WRITTEN INSTRUCTION:
Starting at the first line of the listing below, retype each line up to and including the one that contains "return frombm(bm, 40 if sm == 0 else sm)". Leave pictures out.

DATA BLOCK:
%%

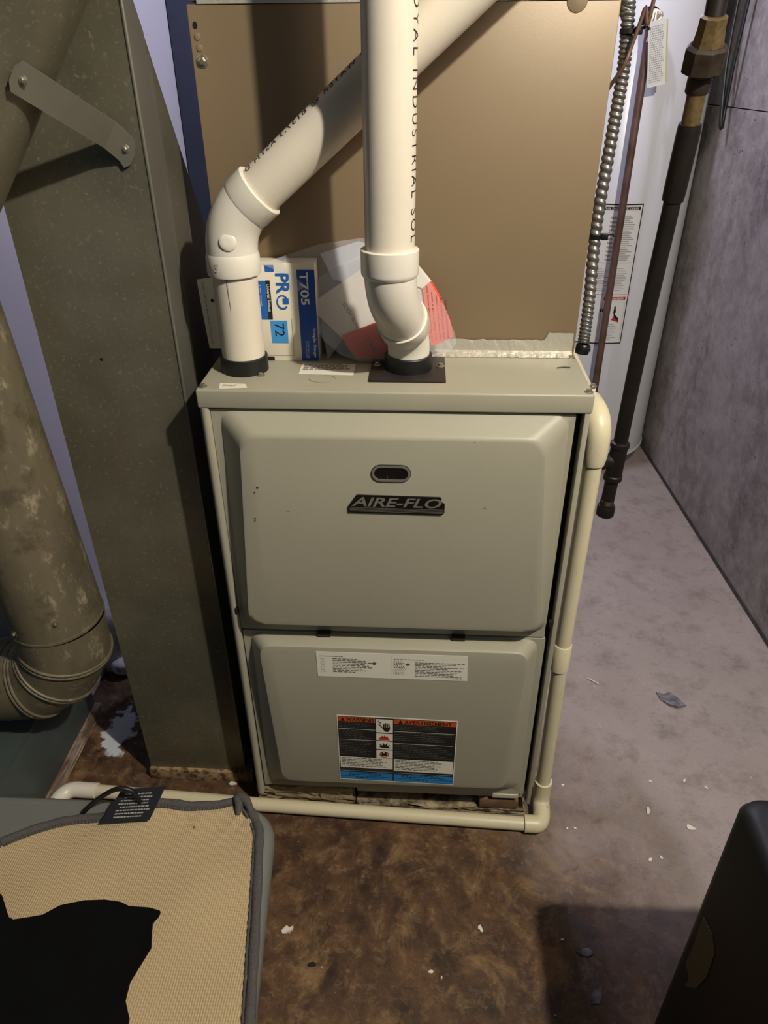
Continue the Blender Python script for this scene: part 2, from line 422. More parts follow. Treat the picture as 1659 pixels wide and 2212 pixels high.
def sheet(poly, depth, disp=0.0, seed=1, cuts=3, sm=0):
    """thin sheet from outline points (3D), filled and rippled along its normal"""
    bm = bmesh.new(); vs = [bm.verts.new(p) for p in poly]; f = bm.faces.new(vs); f.normal_update(); nrm = f.normal.copy()
    bmesh.ops.triangulate(bm, faces=bm.faces[:]); bmesh.ops.subdivide_edges(bm, edges=bm.edges[:], cuts=cuts, use_grid_fill=True)
    rng = random.Random(seed); ks = [(V([rng.uniform(-60, 60) for _ in range(3)]), rng.uniform(0, 6)) for _ in range(5)]
    for v in bm.verts: v.co += nrm * disp * sum(math.sin(k.dot(v.co) + p) for k, p in ks) / 3
    if depth:
        r = bmesh.ops.extrude_face_region(bm, geom=bm.faces[:])
        for g in r['geom']:
            if isinstance(g, bmesh.types.BMVert): g.co += nrm * depth
    return frombm(bm, 40 if sm == 0 else sm)

# ------------------------------------------------------------------ the setting
struct('floor', box(-2.2, 1.2, -2.6, 2.4, -0.08, 0.0), 'floor')
def wallx(y): return 0.9594 - 0.0336 * y
y0, y1 = -2.6, 2.4
def slab_right(z0, z1, inset):
    a, b = wallx(y0) + inset, wallx(y1) + inset
    vs = [(a, y0, z0), (b, y1, z0), (b + .15, y1, z0), (a + .15, y0, z0), (a, y0, z1), (b, y1, z1), (b + .15, y1, z1), (a + .15, y0, z1)]
    return vs, [(0, 1, 2, 3), (7, 6, 5, 4), (0, 4, 5, 1), (1, 5, 6, 2), (2, 6, 7, 3), (3, 7, 4, 0)], None
wr = struct('wall_right', slab_right(0, 1.155, 0), 'wall')
obj('upper_pour', slab_right(1.158, 2.45, 0.005), 'wall', wr)
struct('trim_1', ([(wallx(-2.6) - .009, -2.6, .0005), (wallx(2.2) - .009, 2.2, .0005), (wallx(2.2), 2.2, .004), (wallx(-2.6), -2.6, .004)], [(0, 1, 2, 3)], None), simple('dark_joint', '3a3230', .9, 0, .6, 40, .5))
# back wall with an unseen window added to carry the bluish fill
bw = struct('wall_back', join(box(-0.9, 1.05, 2.2, 2.4, 0, 1.5), box(-0.9, 1.05, 2.2, 2.4, 2.05, 2.45), box(-0.9, -0.5, 2.2, 2.4, 1.5, 2.05), box(0.5, 1.05, 2.2, 2.4, 1.5, 2.05)), 'plaster')
wn = struct('added_window', join(box(-.5, .5, 2.22, 2.26, 1.5, 1.53), box(-.5, .5, 2.22, 2.26, 2.02, 2.05), box(-.5, -.47, 2.22, 2.26, 1.53, 2.02), box(.47, .5, 2.22, 2.26, 1.53, 2.02), box(-.015, .015, 2.22, 2.26, 1.53, 2.02)), 'enamel')
for xa, xb in ((-.47, -.015), (.015, .47)): obj('added_pane', box(xa, xb, 2.238, 2.242, 1.53, 2.02), 'glass', wn)
struct('wall_left', join(box(-2.2, -0.722, 0.25, 2.4, 0.0, 2.45)), 'plaster')
struct('ceiling', box(-2.2, 1.2, -1.6, 2.4, 2.45, 2.5), 'joist')
tk = thing('shade_partition', (-.45, 1.8, 0), 'dark blue partition with shade put into its colour, far behind the furnace at left', 'duct')  # added partition; shade at the back is put into its dark colour
obj('shade_body', box(-.720, -.15, 1.60, 2.0, 0, 2.3, .003), 'blueshade', tk)
obj('edge_strip', box(-.24, -.21, 1.594, 1.602, 0, 2.3, .001), 'blueshade', tk)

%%

THE REPLY:
Continue the Blender Python script for this scene: part 2, from line 422. More parts follow. Treat the picture as 1659 pixels wide and 2212 pixels high.
def sheet(poly, depth, disp=0.0, seed=1, cuts=3, sm=0):
    """thin sheet from outline points (3D), filled and rippled along its normal"""
    bm = bmesh.new(); vs = [bm.verts.new(p) for p in poly]; f = bm.faces.new(vs); f.normal_update(); nrm = f.normal.copy()
    bmesh.ops.triangulate(bm, faces=bm.faces[:]); bmesh.ops.subdivide_edges(bm, edges=bm.edges[:], cuts=cuts, use_grid_fill=True)
    rng = random.Random(seed); ks = [(V([rng.uniform(-60, 60) for _ in range(3)]), rng.uniform(0, 6)) for _ in range(5)]
    for v in bm.verts: v.co += nrm * disp * sum(math.sin(k.dot(v.co) + p) for k, p in ks) / 3
    if depth:
        r = bmesh.ops.extrude_face_region(bm, geom=bm.faces[:])
        for g in r['geom']:
            if isinstance(g, bmesh.types.BMVert): g.co += nrm * depth
    return frombm(bm, 40 if sm == 0 else sm)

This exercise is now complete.